Şarkıcı Berkay ve futbolcu Arda Turan arasındaki karıma asıldın/asılmadım kavgası mahkemeye taşındı.

Dünyanın en leş davalarından biri.

İki taraf açısından da.

Biri evli, hatta karısının eli kulağında doğurdu doğuracak olduğu halde... Yine de gördüğü her güzel kadına yazma hakkını kendinde bulmuş...

Kadın da alkollü ortam falan dememiş, sabahı beklememiş durumu anında kocasına yetiştirmiş. O da yetmemiş sabahın köründe adamın hamile karısını arayıp ortalığı iyice ateşe vermiş.

***

Eh koca bu durur mu o da karısına sarkıntılık edeni tutmuş ensesinden dışarı çekmiş. Çekmiş ama gerisini pek getirememiş! Çünkü enseden tutulan (Arda) hem suçlu hem güçlü haline bakmamış adamın (Berkay) burnunu kırmış.

O da yetmemiş kırık burun hastaneye tamire götürüldüğünde peşlerindren koşup ruhsatsız silahla şehir eşkıyalığına girişmiş falan.

***

Diyorum ya iki taraf için de rezillik, avamlık, kepazelik, leş bir skandal.

İşte bu skandal davanın kendisi de epey konuşulacak gibi duruyor.

Çünkü davanın başında hakim iki tarafa da aylık gelirini sorduğunda Arda 300 bin euro cevabını verirken (hey maşallah!), Berkay gelirinin 1000 lira olduğunu beyan edince ortalık bu kez başka konu üzerinden alevlendi.

Berkay ya mahkemeyle dalga geçiyordu...

Ya da gelirini düşük gösterip vergi kaçırıyordu.

Mahkeme çıkışı bir açıklama yaptı: Arda'nın geliriyle hava attığını sezmiş o yüzden kinaye yapmıştı!

Şakaydı yani şaka.

Hakimin suratına suratına...

***

Şimdi... Efendim malum, ülkemizde basın aşırı derecede özgür olduğu için neredeyse yazdığımız üç yazıdan biri için dava açılmakta.

Meslekte 20 yılı geride bırakmış biri olarak varın siz hesap edin hakim karşısına kaç kez çıktığımı. Anamızın karnından çıktığımızda olmasa da hakim karşısına çıka çıka öğrendiğimiz bazı şeyler var tabii:

- Hakimin karşısında sululuk yapılmaz.

- Konuşurken el kol hareketi yapılmaz.

- Gevşek gevşek konuşulmaz.

- Yalan beyanda bulunulmaz. (Ayrıca suçtur.)

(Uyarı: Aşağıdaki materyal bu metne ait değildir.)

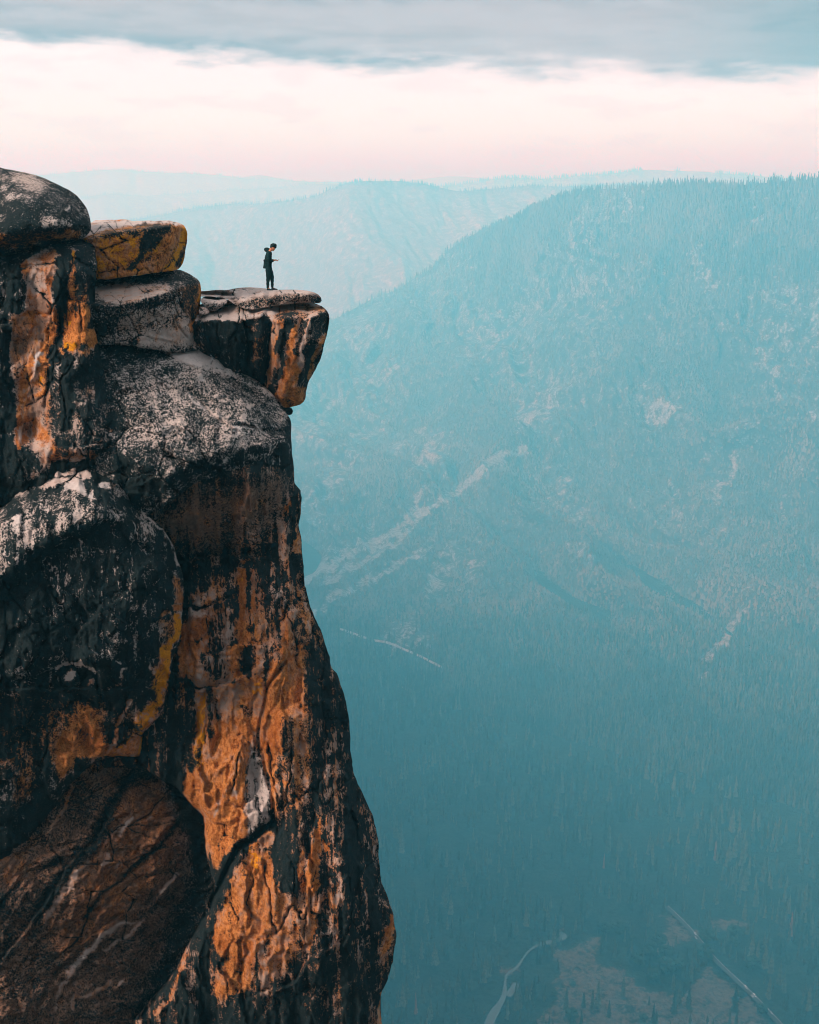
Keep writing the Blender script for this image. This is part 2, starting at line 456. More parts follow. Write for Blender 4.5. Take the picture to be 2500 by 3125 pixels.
    key = np.minimum(e[:, 0], e[:, 1]) * 10000000 + np.maximum(e[:, 0], e[:, 1])
    uq, inv, cnt = np.unique(key, return_inverse=True, return_counts=True)
    be = e[cnt[inv] == 1]
    bv = np.unique(be)
    cen = V[bv].mean(0)
    faces = [Q]; VV = [V]; prev = {int(a): int(a) for a in bv}; base_i = len(V); src = [np.arange(len(V))]
    for lev, (fy, fin) in enumerate(((0.12, 0.004), (0.4, 0.03), (0.75, 0.12), (1.0, 0.3))):
        p = V[bv].copy()
        p = p + (cen - p) * np.array([fin, 0, fin])
        p = p * (1 + 0 * fy); p[:, 1] += thick * fy
        p[:, 0] *= (1 + thick * fy / V[bv][:, 1]) ** 0.9; p[:, 2] *= (1 + thick * fy / V[bv][:, 1]) ** 0.9
        p += 0.05 * thick * lev / 4 * np.stack([fbm(p[:, 0] * 40, p[:, 2] * 40, 50, 3, .5, seed + lev), 0 * p[:, 0], fbm(p[:, 0] * 40, p[:, 2] * 40, 50, 3, .5, seed + 9 + lev)], -1)
        VV.append(p); src.append(bv)
        nm = {int(a): base_i + i for i, a in enumerate(bv)}
        a0 = np.array([prev[int(a)] for a in be[:, 0]]); a1 = np.array([prev[int(a)] for a in be[:, 1]])
        b0 = np.array([nm[int(a)] for a in be[:, 0]]); b1 = np.array([nm[int(a)] for a in be[:, 1]])
        faces.append(np.stack([a1, a0, b0, b1], -1))
        prev = nm; base_i += len(bv)
    c0 = VV[-1].mean(0); c0[1] += thick * .2; VV.append(c0[None]); src.append(np.array([int(bv[0])]))
    a0 = np.array([prev[int(a)] for a in be[:, 0]]); a1 = np.array([prev[int(a)] for a in be[:, 1]])
    tri = np.stack([a1, a0, np.full(len(a0), base_i)], -1)
    Vall = np.concatenate(VV); sidx = np.concatenate(src)
    cen3 = np.array([Vall[:, 0].mean(), Vall[:, 1].min() + 1.0, Vall[:, 2].min()])
    if parent is not None: cen3 = np.zeros(3)
    # attributes, per vertex
    la = np.stack([arr['K'][use], arr['O'][use], arr['Y'][use], np.ones(use.sum())], -1)[sidx]
    lb = np.stack([arr['W'][use], arr['B'][use], arr['S'][use], np.ones(use.sum())], -1)[sidx]
    o = mesh_from(name, Vall - cen3, [faces[0]] + faces[1:] + [tri], ROCK, parent)
    o.location = cen3
    me = o.data
    if len(me.vertices) == len(Vall):
        for nm_, dat in (('stain_shade_a', la), ('stain_b', lb)):
            at = me.attributes.new(nm_, 'FLOAT_COLOR', 'POINT'); at.data.foreach_set('color', dat.astype(np.float32).ravel())
    else:
        print('VERT MISMATCH', name)
    return o, (gu, gv, dep)


# ================================================================== the cliff
cliff = empty('cliff', (-9, 41, -36)); tag(cliff, kind='structure')
cliff_root_off = cliff.location.copy()


def cliff_part(*a, **k):
    o, r = rock(*a, parent=cliff, **k)
    o.matrix_parent_inverse = __import__('mathutils').Matrix.Translation(-cliff_root_off)
    return o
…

- Hakim karşısı soytarılık kaldırmaz.

- Kılık kıyafet dersen karnaval havasında gidilmez vs.

Hukuk ciddi bir iştir ve duruşma salonu bir disiplin gerektirir.

Hatta karşısında ifade veren herkesi emir eri Ramazan zanneden, gözünün üstündeki kaşı oynatsan bağırıp çağıran hakimlerimiz de vardır.

Tam savunmanı yapacakken lafı ağzına tıkan, azarlayan hakimler, hakimlerimiz...

Kendisi haklı ve davacı iken, hakimin küçücük bir sebepten paylamasıyla salondan suçluymuş gibi ağlaya ağlaya çıkanı gördüm ben.

***

Hal böyle iken Berkay'ın çıkıp da 'hakime şaka yaptım ya niye büyütüyorsunuz?' lafı asıl gülünecek mevzudur.

Şaka yaptın demek ha? Hakim de önündeki kağıtta ayrı bir rakam yazıyorken senin bu şakanı kaldırdı. Vay deli oğlan!

Vallahi biz duruşmalarda böyle şeylere hiç cesaret edemiyoruz.

Ya da Berkay gibi şaka kaldıran hakimlere hiç denk gelmiyoruz.

Bizde hep azar, hep paylama.

Sıkıyorsa kağıtta yazanla ağzından çıkan arasında minicik bir fark olsun!

İki dirhem bir çekirdek yetişkin bir insan olarak girdiğin o mahkemeden, ağzına acı biber sürülmüş çocuk gibi kısa pantulla ağlayarak çıkartırlar insanı...

Öyle bir yerdir mülkün temeli.

***

Ama Berkay bir ilki başarmış ve mahkeme salonunda öyle kafasına göre takılmış. Kimse de sesini çıkarmamış. Öyle şakalar makalar...

Bu davayı ilgiyle takip ediyor, bir dahaki mahkemede hakime yapılacak eşek şakasını merakla bekliyoruz.